2. I suspect that many of us resist studies of popular attitudes if the results clash with our principles. The recent thread on chartjunk is a case in point. I agree with commenters that the study in question looks poor but (a) it got a best paper award (b) what would make us change our minds? (c) are we condemned to go round the same debates perpetually?
3. What makes basic graphics fair game for studies of popular opinion but not, it seems, other areas of statistical science? If a study reported that users of statistics greatly preferred means to medians, would that change your mind on their relative merits? Are there studies of whether non-specialists who just read the journal literature prefer certain kinds of models to others? My guess is that most people who develop such models or routinely fit them would regard that as quite secondary, but where does the difference lie?
Hadley and Andrew: The study does list Cleveland's results, and I've included their chart comparing their own results with his.
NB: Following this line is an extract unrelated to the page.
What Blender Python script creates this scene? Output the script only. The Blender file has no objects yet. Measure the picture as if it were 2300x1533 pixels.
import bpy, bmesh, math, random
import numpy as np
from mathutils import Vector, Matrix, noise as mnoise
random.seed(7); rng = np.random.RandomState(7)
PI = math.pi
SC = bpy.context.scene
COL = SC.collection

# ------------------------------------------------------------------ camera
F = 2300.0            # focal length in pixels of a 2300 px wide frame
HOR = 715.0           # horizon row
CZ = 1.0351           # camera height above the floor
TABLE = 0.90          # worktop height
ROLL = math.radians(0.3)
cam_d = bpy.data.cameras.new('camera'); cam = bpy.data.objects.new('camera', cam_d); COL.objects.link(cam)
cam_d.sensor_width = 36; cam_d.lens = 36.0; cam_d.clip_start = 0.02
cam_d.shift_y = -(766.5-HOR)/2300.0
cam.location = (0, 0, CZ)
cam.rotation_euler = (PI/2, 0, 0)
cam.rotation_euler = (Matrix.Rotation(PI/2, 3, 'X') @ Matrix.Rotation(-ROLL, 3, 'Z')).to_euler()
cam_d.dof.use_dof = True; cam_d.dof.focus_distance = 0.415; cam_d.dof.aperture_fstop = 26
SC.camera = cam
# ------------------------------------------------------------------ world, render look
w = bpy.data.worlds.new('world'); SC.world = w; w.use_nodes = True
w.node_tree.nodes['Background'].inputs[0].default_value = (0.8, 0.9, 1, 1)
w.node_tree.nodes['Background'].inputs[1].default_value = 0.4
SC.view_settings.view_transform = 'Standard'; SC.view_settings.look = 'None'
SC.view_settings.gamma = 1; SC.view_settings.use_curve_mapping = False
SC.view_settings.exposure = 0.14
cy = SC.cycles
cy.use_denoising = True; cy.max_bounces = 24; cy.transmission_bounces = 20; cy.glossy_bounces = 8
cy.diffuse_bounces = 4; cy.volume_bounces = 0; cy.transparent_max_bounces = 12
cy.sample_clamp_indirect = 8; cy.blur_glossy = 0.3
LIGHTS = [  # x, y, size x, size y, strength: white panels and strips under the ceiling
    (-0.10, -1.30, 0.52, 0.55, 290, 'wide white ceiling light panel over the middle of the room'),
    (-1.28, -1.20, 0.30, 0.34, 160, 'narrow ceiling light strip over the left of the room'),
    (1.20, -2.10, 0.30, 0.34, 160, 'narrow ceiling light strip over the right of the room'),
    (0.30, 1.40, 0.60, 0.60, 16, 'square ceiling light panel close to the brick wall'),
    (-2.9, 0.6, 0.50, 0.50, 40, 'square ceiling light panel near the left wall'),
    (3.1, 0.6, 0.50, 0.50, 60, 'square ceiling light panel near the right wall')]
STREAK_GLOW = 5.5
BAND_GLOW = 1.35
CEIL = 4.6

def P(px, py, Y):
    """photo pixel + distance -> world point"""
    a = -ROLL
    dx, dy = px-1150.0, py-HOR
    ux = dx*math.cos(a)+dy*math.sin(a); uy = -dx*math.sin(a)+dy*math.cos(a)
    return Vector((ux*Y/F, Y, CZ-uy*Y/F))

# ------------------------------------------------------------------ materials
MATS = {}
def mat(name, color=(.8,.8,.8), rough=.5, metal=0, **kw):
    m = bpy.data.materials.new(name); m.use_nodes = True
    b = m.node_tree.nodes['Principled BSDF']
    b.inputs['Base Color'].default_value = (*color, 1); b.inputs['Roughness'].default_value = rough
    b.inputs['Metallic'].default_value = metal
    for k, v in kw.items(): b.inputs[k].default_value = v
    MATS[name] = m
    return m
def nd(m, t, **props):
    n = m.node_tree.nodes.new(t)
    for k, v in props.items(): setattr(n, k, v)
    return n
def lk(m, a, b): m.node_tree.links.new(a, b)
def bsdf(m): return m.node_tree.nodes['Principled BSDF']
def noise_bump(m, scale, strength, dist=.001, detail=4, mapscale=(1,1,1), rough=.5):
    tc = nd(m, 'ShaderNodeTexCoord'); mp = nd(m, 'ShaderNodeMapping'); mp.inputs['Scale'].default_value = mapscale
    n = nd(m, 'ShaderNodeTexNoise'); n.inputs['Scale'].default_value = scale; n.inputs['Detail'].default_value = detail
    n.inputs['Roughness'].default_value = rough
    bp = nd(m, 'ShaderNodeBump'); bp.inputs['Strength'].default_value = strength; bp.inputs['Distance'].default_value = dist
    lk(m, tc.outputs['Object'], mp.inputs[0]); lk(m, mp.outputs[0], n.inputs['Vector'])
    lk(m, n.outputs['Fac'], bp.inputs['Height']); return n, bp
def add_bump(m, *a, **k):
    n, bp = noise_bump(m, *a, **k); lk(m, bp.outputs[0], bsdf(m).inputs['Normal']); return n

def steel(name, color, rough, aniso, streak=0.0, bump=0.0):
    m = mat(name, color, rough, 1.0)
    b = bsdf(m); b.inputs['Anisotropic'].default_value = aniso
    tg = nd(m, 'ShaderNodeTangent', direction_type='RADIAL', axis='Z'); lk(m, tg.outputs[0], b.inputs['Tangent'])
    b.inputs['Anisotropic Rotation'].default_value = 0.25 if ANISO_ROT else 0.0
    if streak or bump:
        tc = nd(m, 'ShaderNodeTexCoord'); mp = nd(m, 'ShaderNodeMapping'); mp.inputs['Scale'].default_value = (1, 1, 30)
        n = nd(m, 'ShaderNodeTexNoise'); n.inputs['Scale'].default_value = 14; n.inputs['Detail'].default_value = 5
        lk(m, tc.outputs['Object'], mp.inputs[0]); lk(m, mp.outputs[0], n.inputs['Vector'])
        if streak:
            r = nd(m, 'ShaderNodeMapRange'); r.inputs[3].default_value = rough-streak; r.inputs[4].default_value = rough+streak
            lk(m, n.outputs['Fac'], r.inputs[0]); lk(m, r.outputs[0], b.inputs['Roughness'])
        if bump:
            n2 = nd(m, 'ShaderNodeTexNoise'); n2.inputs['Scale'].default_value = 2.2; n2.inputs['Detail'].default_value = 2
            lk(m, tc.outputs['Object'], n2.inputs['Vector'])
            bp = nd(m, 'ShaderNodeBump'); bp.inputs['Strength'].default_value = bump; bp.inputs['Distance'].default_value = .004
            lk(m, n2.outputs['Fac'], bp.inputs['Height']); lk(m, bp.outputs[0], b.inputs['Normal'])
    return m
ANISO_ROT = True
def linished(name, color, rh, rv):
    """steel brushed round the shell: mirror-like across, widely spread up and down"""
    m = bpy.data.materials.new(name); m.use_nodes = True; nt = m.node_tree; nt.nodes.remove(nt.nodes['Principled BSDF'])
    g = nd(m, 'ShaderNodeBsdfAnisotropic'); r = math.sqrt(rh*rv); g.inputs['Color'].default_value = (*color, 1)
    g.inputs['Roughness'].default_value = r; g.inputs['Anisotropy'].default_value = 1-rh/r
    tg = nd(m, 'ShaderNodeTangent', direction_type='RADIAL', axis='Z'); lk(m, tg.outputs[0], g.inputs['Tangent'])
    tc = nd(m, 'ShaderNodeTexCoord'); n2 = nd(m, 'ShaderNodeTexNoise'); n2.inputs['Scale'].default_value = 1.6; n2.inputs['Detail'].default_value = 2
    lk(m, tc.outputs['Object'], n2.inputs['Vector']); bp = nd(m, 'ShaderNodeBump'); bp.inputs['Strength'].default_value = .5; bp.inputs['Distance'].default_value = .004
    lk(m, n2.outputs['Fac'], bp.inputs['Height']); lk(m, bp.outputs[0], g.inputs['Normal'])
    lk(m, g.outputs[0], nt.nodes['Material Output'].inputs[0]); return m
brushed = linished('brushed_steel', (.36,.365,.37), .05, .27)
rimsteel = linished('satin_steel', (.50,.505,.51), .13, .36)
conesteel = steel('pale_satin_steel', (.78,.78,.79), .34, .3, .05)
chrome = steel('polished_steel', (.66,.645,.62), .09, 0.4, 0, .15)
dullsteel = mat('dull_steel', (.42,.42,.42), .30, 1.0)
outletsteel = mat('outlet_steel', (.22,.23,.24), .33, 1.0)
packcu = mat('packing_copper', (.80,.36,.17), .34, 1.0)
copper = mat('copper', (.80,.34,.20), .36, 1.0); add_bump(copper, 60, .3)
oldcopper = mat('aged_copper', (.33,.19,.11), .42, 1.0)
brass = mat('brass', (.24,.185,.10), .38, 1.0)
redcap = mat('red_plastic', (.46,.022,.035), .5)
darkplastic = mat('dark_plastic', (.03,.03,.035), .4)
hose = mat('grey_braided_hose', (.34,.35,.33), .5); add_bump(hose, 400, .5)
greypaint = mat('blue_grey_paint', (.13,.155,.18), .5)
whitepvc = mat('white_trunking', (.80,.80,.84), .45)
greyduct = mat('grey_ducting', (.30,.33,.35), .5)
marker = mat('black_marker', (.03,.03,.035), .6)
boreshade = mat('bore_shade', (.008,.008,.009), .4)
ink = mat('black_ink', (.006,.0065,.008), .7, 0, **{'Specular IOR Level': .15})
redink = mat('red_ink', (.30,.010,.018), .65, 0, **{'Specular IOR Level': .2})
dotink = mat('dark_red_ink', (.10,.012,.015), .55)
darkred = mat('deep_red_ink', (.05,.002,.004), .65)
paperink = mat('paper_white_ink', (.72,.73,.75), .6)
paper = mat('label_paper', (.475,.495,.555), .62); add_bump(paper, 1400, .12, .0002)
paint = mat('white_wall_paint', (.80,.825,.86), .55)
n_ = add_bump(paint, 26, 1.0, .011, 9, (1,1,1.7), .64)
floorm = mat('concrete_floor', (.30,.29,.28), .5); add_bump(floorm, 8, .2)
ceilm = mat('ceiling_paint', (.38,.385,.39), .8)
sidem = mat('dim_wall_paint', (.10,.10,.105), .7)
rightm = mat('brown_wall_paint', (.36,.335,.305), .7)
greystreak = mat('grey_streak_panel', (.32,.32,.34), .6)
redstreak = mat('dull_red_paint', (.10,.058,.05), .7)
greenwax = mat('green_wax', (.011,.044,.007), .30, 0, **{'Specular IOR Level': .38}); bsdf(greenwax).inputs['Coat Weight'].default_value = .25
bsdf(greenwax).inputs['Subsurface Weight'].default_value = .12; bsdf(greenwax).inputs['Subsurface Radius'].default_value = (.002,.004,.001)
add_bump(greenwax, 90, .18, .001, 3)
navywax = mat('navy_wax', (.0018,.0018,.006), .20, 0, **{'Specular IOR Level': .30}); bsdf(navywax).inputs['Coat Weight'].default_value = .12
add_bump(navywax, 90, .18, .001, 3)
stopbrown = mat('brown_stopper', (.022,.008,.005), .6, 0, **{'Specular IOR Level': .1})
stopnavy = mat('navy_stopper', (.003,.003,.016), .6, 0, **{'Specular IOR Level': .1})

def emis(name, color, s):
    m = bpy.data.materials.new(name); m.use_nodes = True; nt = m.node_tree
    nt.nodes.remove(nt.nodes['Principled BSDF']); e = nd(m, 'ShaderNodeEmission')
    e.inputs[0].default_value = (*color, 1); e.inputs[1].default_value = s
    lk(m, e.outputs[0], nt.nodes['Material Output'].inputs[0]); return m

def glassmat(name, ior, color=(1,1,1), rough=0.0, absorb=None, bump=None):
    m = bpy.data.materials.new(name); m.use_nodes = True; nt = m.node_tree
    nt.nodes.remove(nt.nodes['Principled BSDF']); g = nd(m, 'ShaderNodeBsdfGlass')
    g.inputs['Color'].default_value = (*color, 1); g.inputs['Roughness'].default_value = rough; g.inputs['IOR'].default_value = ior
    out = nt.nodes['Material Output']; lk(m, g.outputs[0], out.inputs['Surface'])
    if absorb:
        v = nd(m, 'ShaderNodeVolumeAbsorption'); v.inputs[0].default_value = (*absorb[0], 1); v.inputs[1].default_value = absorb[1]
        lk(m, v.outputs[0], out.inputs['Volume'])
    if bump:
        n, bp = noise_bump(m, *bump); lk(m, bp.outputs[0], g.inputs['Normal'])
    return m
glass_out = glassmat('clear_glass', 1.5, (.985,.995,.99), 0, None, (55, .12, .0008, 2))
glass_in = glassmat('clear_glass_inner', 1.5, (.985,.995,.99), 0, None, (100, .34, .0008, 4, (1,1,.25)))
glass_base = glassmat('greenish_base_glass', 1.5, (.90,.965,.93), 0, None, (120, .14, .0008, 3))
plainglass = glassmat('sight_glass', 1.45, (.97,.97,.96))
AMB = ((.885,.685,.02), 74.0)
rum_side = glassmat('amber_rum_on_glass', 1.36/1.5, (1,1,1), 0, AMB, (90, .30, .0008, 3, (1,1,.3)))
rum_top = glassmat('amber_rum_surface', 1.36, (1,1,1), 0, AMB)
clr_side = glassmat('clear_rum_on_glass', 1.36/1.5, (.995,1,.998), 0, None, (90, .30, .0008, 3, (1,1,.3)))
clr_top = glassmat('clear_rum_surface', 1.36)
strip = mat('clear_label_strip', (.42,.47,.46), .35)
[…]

Blame me for short provocative sentences, not them.
Nick – it would actually be interesting to check people's accuracy of judgments using models communicated to them by means vs medians. An example of a crowd-sourced way to test for performance, see Yes, You Are (Maybe) Overconfident on the Messy Matters blog.
Nick:
I don't think we're going around the same debates. The researchers that I disagreed with in that other blog entry did something new, then Kaiser Fung and I (separately) looked at the details and weren't so impressed. In particular, the comparison is all about how to display 5 data points. But Tufte-ism isn't about how best to display 5 data points, it's about using graphical techniques to display lots of information in a useful way. Finally, good for them for getting a best paper award, but that doesn't really affect my evaluation of what they're doing.